Langefeld, for one, will be happy to be able to walk around inside the building without getting wet. "We have leaks in the roof all over the place.'' A new roof is included in the work, along with a new paint job inside and outside.

And while the fitness buffs are supposed to sweat, the building itself isn't - but does. Langefeld said on hot days following a spell of cold weather, condensation forms on the walls in the breezeways and drips to form puddles on the floor. Non-skid tiles dot the floor to help prevent slips and falls. Enclosing and air-conditioning the open areas will solve the problem.

No longer will parents who are dropping off and picking up kids have to endure the traffic jam at the building's front driveway. A new road will take them to a turnaround in the back, north side of the building. Adjacent to it will be a covered patio area with picnic tables and ceiling fans where kids can wait to be picked up.''

Two outside basketball courts will be taken out for the driveway and turn-around, leaving one outside half-court and two courts inside the west wing of the building.

The back wall of the gymnastics center will be moved north to make room for a regulation length vault runway.

Now, parents cluster in front of the window off the lobby to watch their children practice gymnastics. The windows will be expanded along the front wall and east wall, which will be an enclosed space with benches to accommodate more parents.

Ramps will be installed and other accommodations updated to comply with the Americans with Disabilities Act, he said.

Bathrooms are being renovated with new tile, paint and fixtures, and both men's and women's locker rooms will have individual changing and showering stalls.

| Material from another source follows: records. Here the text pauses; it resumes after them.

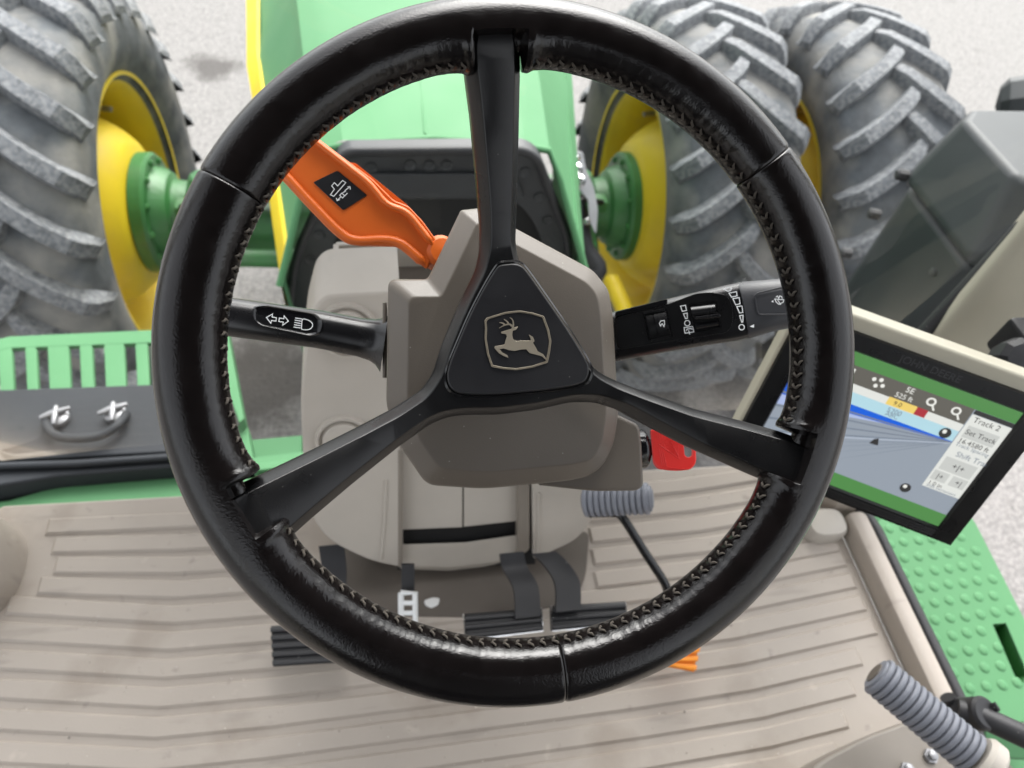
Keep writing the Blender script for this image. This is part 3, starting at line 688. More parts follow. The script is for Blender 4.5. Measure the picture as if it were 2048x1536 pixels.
ribbons('lever_symbol', [(Lo([(648, 582), (672, 548), (655, 528), (672, 508), (692, 528), (722, 494), (742, 508), (668, 592)]), 1), (Lo([(735, 558), (768, 532)]), 0), (Lo([(752, 534), (768, 532), (770, 550)]), 0), (Lo([(712, 595), (688, 618)]), 0), (Lo([(684, 602), (688, 618), (706, 612)]), 0), (Lo([(705, 585), (718, 572), (735, 588), (722, 602)]), 1), (Lo([(722, 570), (742, 560)]), 0), (Lo([(735, 590), (752, 572)]), 0)], 1.5, mpo, 'ink', ip)

# ================================================================== CONSOLE PEDESTAL
CP = V((0, .62, 2.03)); CNn = V((0, -.899, .438))
cp = lambda x, y, o=0: onp(x, y, CP+CNn*o, CNn)
CO = thing('steering_console', 'beige front console with round caps standing under the steering column', 'console', (.02, .5, ZF))
def pod(name, poly, rr, vec, bev, mat='beige', o=0, seg=5, shift=None):
    q = rnd(poly, rr, 5); fr = [cp(*p, o) for p in q]; bk = [p+V(vec)+(shift(p) if shift else V((0, 0, 0))) for p in fr]
    return bmpart(name, prism_bm(fr, bk, bev, seg, False), mat, CO, 40, True)
pod('left_pod', [(630, 612), (652, 592), (800, 584), (802, 1136), (742, 1124), (660, 1085), (624, 1040), (608, 950), (601, 800), (612, 680)], [20, 20, 0, 10, 30, 40, 30, 30, 30, 30], (0, .08, .0), .020, shift=lambda p: V((-.035 if p.x < -.2 else 0, 0, 0)))
pod('right_pod', [(1060, 800), (1215, 800), (1212, 985), (1195, 1022), (1160, 1078), (1066, 1122)], [0, 0, 30, 30, 30, 10], (0, .17, 0), .014)
pod('channel_back', [(795, 700), (1070, 700), (1070, 1128), (795, 1140)], 0, (0, .06, 0), 0, 'void', -.022)
pod('centre_panel', [(803, 860), (925, 860), (925, 1055), (803, 1060)], 0, (0, .004, 0), .0012, 'beige', -.016)
pod('centre_panel', [(928, 860), (1040, 860), (1040, 1042), (928, 1054)], 0, (0, .004, 0), .0012, 'beige', -.016)
pod('lower_lip', [(800, 1088), (930, 1084), (1042, 1068), (1042, 1095), (1000, 1124), (900, 1136), (800, 1132)], [0, 0, 0, 20, 20, 10, 0], (0, .004, -.02), .003, 'beige', -.012)
pod('channel_trim', [(795, 900), (806, 900), (806, 1136), (795, 1136)], 0, (0, .04, 0), .003, 'taupe2', .001)
pod('channel_trim', [(1036, 900), (1060, 900), (1060, 1100), (1036, 1122)], 0, (0, .04, 0), .004, 'taupe2', .001)
for q in ([(772, 960), (768, 1050), (762, 1118)], [(1078, 985), (1077, 1050), (1074, 1108)]):
    tube('raised_seam', [cp(x, y, .0005) for x, y in q], .0022, 'beige', CO, 8)
for x, y, r in ((695, 661, 58), (688, 880, 54)):
    c = cp(x, y); R = r/FP*(c-CAM).dot(cf)
    cap = lathe('round_cap', [(-.004, R*1.06), (.001, R*1.06), (.0055, R*1.0), (.0055, R*.91), (.0005, R*.87), (.0005, R*.80), (.007, R*.75), (.008, R*.64), (.008, 0)], c, CNn, 'beige', CO, 40, 30)
    tube('cap_notch', [c+CNn*.008+V((R*.45, 0, 0))+V((0, .438, .899))*R*.55, c+CNn*.008+V((R*.70, 0, 0))+V((0, .438, .899))*R*.05], .0012, 'beige', cap, 6)
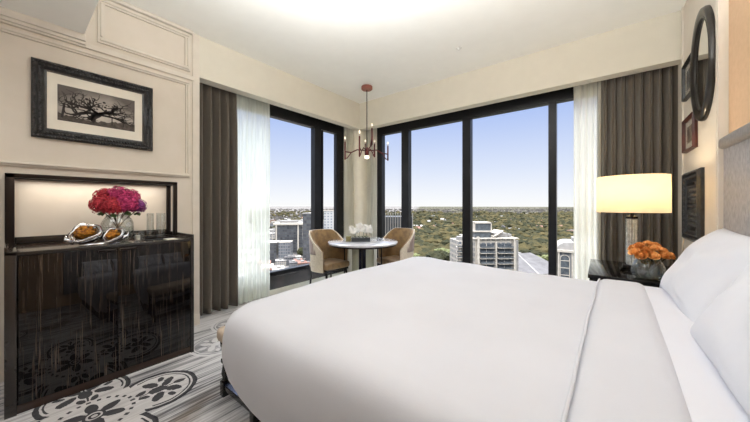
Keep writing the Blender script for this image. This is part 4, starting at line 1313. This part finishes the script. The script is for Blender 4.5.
for i in range(36):     # streets below the left window
    t = 190 + i*4.2; city(rnd.uniform(262, 345), t, rnd.uniform(.5, 1.0), sc_=.72)
for i in range(64):
    t = 430 + 700*rnd.random(); city(rnd.uniform(258, 348), t, rnd.uniform(.7, 1.9), sc_=rnd.uniform(.8,1.3))
for i in range(14):
    t = 560 + 900*rnd.random(); city(rnd.uniform(384, 590), t, rnd.uniform(.9, 1.5), sc_=1.1)
for px, t, h in ((384, 260, .9), (412, 262, .8), (449, 250, .8), (520, 330, 1.0), (566, 250, 1.5), (583, 300, 1.4)): city(px, t, h)
# roads
m = MB(); 
for (pa, ta, pb, tb_) in ((425, 225, 452, 300),):
    a, b_ = Vector(at(pa, ta)), Vector(at(pb, tb_)); d = (b_-a).normalized(); nn = Vector((-d.y, d.x))*6
    m.poly([(*(a+nn), GZ+.2), (*(a-nn), GZ+.2), (*(b_-nn), GZ+.2), (*(b_+nn), GZ+.2)])
tag(m.build('road', 'asphalt'), 'grey road running past the left foot of the apartment tower', 'road')
m = MB()
for k in range(3):
    a, b_ = Vector(at(262, 232+k*34)), Vector(at(346, 250+k*38)); d = (b_-a).normalized(); nn = Vector((-d.y, d.x))*5
    m.poly([(*(a+nn), GZ+.15), (*(a-nn), GZ+.15), (*(b_-nn), GZ+.15), (*(b_+nn), GZ+.15)])
tag(m.build('street', 'asphalt'), 'parallel city streets between low buildings below the left window', 'road')
# individual trees along the edge of the park
tp = []
for m_ in ('foliage_light', 'foliage_dark'):
    root = empty('tree')
    b = MB(); rr = random.Random(4)
    for k in range(9): b.ico((rr.uniform(-3,3), rr.uniform(-3,3), rr.uniform(6,10)), rr.uniform(2.2,3.6), 2, (1,1,.85), .5, k)
    b.build('crown', m_, root); MB().tube([(0,0,0),(0.2,0,3),(0,.1,6.5)], [.5,.35,.25], 8).build('trunk', 'bark', root)
    tp.append(root)
cnt2 = [0,0]
for i in range(46):
    k = i % 2; 
    if i < 30: px, t = 402 + i*1.9 + rnd.uniform(-1,1), 262 + rnd.uniform(-22, 45)
    else: px, t = 502 + (i-30)*4.4, 312 + rnd.uniform(-8, 20)
    if 440 < px < 500: t += 60
    x, y = at(px, t); o = tp[k] if cnt2[k] == 0 else copy_tree(tp[k]); cnt2[k] += 1
    o.location = (x, y, GZ); o.rotation_euler = (0,0,rnd.uniform(0,6)); s = rnd.uniform(.85,1.4); o.scale = (s,s,s)
    tag(o, ('pale olive' if k == 0 else 'dark green') + ' tree at the near edge of the park below the back window', 'tree', ('pale olive' if k == 0 else 'dark green') + ' park edge trees')
#EXT1

# ------------------------------------------------------------------ camera, light
cam = bpy.data.cameras.new('Camera'); co = bpy.data.objects.new('Camera', cam); COL.objects.link(co)
cam.sensor_width = 36; cam.lens = FP/750*36; cam.shift_y = -5.5/750; cam.clip_end = 20000; cam.clip_start = .02
co.location = (0, 0, EYE); co.rotation_euler = (PI/2, 0, math.atan2(SN, CS))
sc = bpy.context.scene; sc.camera = co
def area(name, loc, size, power, col=(1,1,1), rot=(0,0,0), shape='DISK'):
    l = bpy.data.lights.new(name, 'AREA'); l.energy = power; l.color = col; l.shape = shape; l.size = size
    o = bpy.data.objects.new(name, l); COL.objects.link(o); o.location = loc; o.rotation_euler = rot; return o
def point(name, loc, r, power, col=(1,1,1)):
    l = bpy.data.lights.new(name, 'POINT'); l.energy = power; l.color = col; l.shadow_soft_size = r
    o = bpy.data.objects.new(name, l); COL.objects.link(o); o.location = loc; return o
W = (.96, .98, 1)
area('entry_fill', (-1.9, -1.0, 2.50), 1.3, 11, W)  # added soft fill over the entry, no fixture there
area('ceiling_fill', (-1.05, .95, 2.21), 1.3, 44, (.97,.98,1), (PI, 0, 0))  # added unseen fill, aimed up to brighten the ceiling
area('ceiling_fill', (.15, 1.5, 2.12), .6, 14, (.97,.98,1), (PI, 0, 0))  # second added fill, evens the ceiling over the bed
area('bedside_fill', (.30, .45, 2.1), .4, 12, (.96,.98,1), (PI, 0, 0))  # added unseen fill by the headboard, aimed up
point('rear_fill', (-1.9, -1.3, 1.7), .3, 7, (.96,.98,1))  # added bare fill behind the camera, not a lamp of the room
point('lamp_bulb', (LXY[0], LXY[1], NZ+.64), .04, 6, (1,.84,.62))
point('chandelier_light', (HX, HY, ZC+hubz-.16), .03, 3, (1,.85,.65))
area('display_light', (HX1-.10, .46, HZ-.035), .05, 1.5, (1,.9,.78), (0, 0, 0), 'RECTANGLE').data.size_y = .8
bpy.data.objects['display_light'].data.shape = 'RECTANGLE'
s = bpy.data.lights.new('sun', 'SUN'); s.energy = 1.0; s.color = (1,.96,.88); s.angle = .01
so = bpy.data.objects.new('sun', s); COL.objects.link(so); so.location = (0, 0, 30)
so.rotation_euler = Vector((-.35, .75, -.62)).to_track_quat('-Z', 'Y').to_euler()
w = bpy.data.worlds.new('World'); sc.world = w; w.use_nodes = True
nt = w.node_tree; nt.nodes.clear()
o = nt.nodes.new('ShaderNodeOutputWorld'); bg = nt.nodes.new('ShaderNodeBackground')
tc = nt.nodes.new('ShaderNodeTexCoord'); sp_ = nt.nodes.new('ShaderNodeSeparateXYZ'); cr = nt.nodes.new('ShaderNodeValToRGB')
nt.links.new(tc.outputs['Generated'], sp_.inputs[0]); nt.links.new(sp_.outputs[2], cr.inputs[0])
stops = [(0, lin(250,250,250)), (.03, lin(244,246,251)), (.12, lin(220,229,249)), (.28, lin(178,198,243)), (.42, lin(158,185,238)), (.56, (6.6,6.8,7.3)), (1, (8.4,8.6,9.2))]
cr.color_ramp.elements[0].position = 0; cr.color_ramp.elements[0].color = rgba(stops[0][1])
cr.color_ramp.elements[1].position = 1; cr.color_ramp.elements[1].color = rgba(stops[-1][1])
for p, c in stops[1:-1]:
    e = cr.color_ramp.elements.new(p); e.color = rgba(c)
nt.links.new(cr.outputs[0], bg.inputs[0]); bg.inputs[1].default_value = .99
nt.links.new(bg.outputs[0], o.inputs[0])
vs = sc.view_settings; sc.display_settings.display_device = 'sRGB'
vs.view_transform = 'Standard'; vs.look = 'None'; vs.gamma = 1; vs.use_curve_mapping = False; vs.exposure = .08
sc.cycles.max_bounces = 10; sc.cycles.diffuse_bounces = 5; sc.cycles.transparent_max_bounces = 24; sc.cycles.sample_clamp_indirect = 4
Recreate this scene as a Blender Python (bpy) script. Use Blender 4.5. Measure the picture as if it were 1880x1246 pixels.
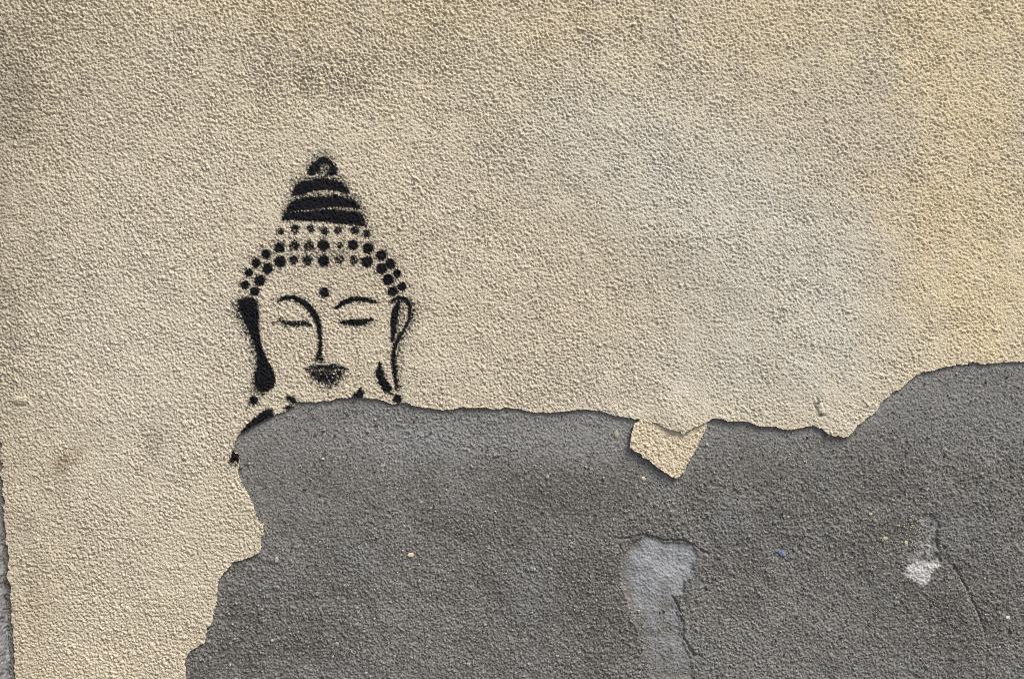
import bpy, math
import numpy as np

# ------------------------------------------------------------------ camera, sky, sun, exposure
scene = bpy.context.scene
for o in list(bpy.data.objects):
    bpy.data.objects.remove(o, do_unlink=True)
C = scene.collection
S = 0.0005            # metres of wall per unit of the wall's own drawing grid
ZC = 1.30             # height of the camera above the pavement
CAM_D = 0.80

cam_data = bpy.data.cameras.new('camera')
cam = bpy.data.objects.new('camera', cam_data); C.objects.link(cam)
cam.location = (0, -CAM_D, ZC)
cam.rotation_euler = (math.radians(90), 0, 0)
cam_data.sensor_width = 36
cam_data.lens = 36 * (CAM_D - 0.003) / (1880 * S)
cam_data.clip_start = 0.02
cam_data.clip_end = 2000
scene.camera = cam

sun_dir = np.array([0.44, -0.36, 0.80]); sun_dir = sun_dir / np.linalg.norm(sun_dir)   # towards the sun
sun_el = math.asin(sun_dir[2])
sun_az = math.atan2(sun_dir[0], sun_dir[1])      # clockwise from +Y
world = bpy.data.worlds.new('World'); scene.world = world; world.use_nodes = True
wn = world.node_tree
sky = wn.nodes.new('ShaderNodeTexSky'); sky.sky_type = 'NISHITA'; sky.sun_disc = False
sky.sun_elevation = sun_el; sky.sun_rotation = sun_az
sky.air_density = 0.8; sky.dust_density = 4.0; sky.ozone_density = 0.6
bg = wn.nodes['Background']; bg.inputs['Strength'].default_value = 0.05
wn.links.new(sky.outputs['Color'], bg.inputs['Color'])

sd = bpy.data.lights.new('sun', 'SUN'); sun = bpy.data.objects.new('sun', sd); C.objects.link(sun)
sd.energy = 1.5; sd.angle = math.radians(22); sd.color = (1.0, 0.96, 0.90)
from mathutils import Vector, Matrix
sun.rotation_euler = Vector(sun_dir).to_track_quat('Z', 'Y').to_euler()
sun.location = (2, -2, 4)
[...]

"One of the challenges we face in our bathrooms now is that they are a 1970s-era bathroom design, which is gang changing areas, gang showers. That's all going away.''

The pool will be shut down during the slow season, late fall, while the locker rooms are redone.

Plans for the project have been in the works for nearly five years, and budgeting for it has been a concern all along, Langefeld said.

"We have a council now that sees this as a priority. They're all on board.''

Indeed, the vote to approve the contract with Bandes Construction was unanimous.

City Manager Charles Stephenson told the council that $1.4 million of the total cost will come out of the current fiscal year's budget; the remainder will come out of the budget for fiscal year 2018-19, which begins Oct. 1.